Dat is de ware vrede en de andere zijn daar slechts een afspiegeling van.
De tweede is de vrede tussen twee mensen en
de derde, de vrede die gesloten wordt tussen volkeren.
Maar vóór alles dien je te begrijpen,
dat er nooit vrede tussen volkeren kan bestaan,
voor die ware vrede bekend is,
die alleen te vinden is in het hart van alle mensen.”
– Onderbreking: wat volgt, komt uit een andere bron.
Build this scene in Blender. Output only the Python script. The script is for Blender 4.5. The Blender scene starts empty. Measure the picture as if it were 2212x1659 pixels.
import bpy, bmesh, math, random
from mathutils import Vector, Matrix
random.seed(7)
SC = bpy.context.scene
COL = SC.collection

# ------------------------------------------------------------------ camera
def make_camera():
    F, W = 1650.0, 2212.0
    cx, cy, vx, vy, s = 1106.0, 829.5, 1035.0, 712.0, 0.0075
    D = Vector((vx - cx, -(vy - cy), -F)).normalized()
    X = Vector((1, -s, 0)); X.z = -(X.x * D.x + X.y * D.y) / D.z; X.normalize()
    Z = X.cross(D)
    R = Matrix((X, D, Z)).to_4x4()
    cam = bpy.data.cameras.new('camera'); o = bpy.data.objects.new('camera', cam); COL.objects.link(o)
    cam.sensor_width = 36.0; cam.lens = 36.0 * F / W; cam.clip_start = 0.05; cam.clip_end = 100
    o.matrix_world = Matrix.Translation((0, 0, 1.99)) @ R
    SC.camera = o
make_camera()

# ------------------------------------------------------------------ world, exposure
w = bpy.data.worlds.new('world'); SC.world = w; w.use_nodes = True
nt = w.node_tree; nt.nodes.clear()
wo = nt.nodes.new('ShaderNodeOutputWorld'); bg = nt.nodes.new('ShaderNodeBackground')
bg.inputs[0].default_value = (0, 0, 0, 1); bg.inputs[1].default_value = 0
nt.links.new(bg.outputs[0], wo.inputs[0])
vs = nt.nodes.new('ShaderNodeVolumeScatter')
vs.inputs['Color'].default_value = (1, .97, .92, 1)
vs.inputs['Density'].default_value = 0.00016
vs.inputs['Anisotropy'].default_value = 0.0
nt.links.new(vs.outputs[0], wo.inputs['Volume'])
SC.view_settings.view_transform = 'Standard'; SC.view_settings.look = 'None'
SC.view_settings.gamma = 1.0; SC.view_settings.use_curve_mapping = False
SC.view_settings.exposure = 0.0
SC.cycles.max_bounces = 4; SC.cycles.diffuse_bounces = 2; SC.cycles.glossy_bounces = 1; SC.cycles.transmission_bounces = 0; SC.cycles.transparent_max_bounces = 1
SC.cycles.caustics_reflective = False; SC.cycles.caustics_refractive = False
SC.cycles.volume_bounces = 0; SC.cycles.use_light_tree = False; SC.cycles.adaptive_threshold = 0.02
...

Er is een gebed dat hierbij aansluit, het is gericht op het grote Mysterie, Wakan Tanka. Wij gebruiken hier begrippen voor als: het goddelijke of de hartgeest van het gehele universum, die in ons tot leven komt in onze ware natuur: het is de Wijsheid voorbij alle wijsheid. Het gebed gaat als volgt:
Leer mij hoe ik mijn hart moet vertrouwen, mijn geest, mijn intuïtie,
mijn innerlijke wijsheid, de zintuigen van mijn lichaam,
de zegeningen van mijn geest.
Leer mij deze dingen te vertrouwen,
zodat ik mijn heilige ruimte en liefde kan binnengaan,
voorbij alle angst (hier resoneert de Dharani van de Grote Mededogende)
en zo in evenwicht de weg kan gaan met
de dagelijkse glorieuze gang van de zon om de aarde.
Ik wens iedereen een gelukkig, gezond en voorspoedig nieuwjaar toe, maar bovenal Vrede in het hart.
Elsbeth Wolf.
[1] De zonnewende in 2024 vond plaats op 21 december om 10.20.
[2] Taitetsu Unno in Twee rivieren. 1998.
[3] De familie Roosevelt emigreerde in de zeventiende eeuw vanuit Tholen in Zeeland, Nederland naar New York.
[4] John G. Neihardt. 1932. Black Elk speaks.
[5] Tekst uit een toespraak van Black Elk in 1948.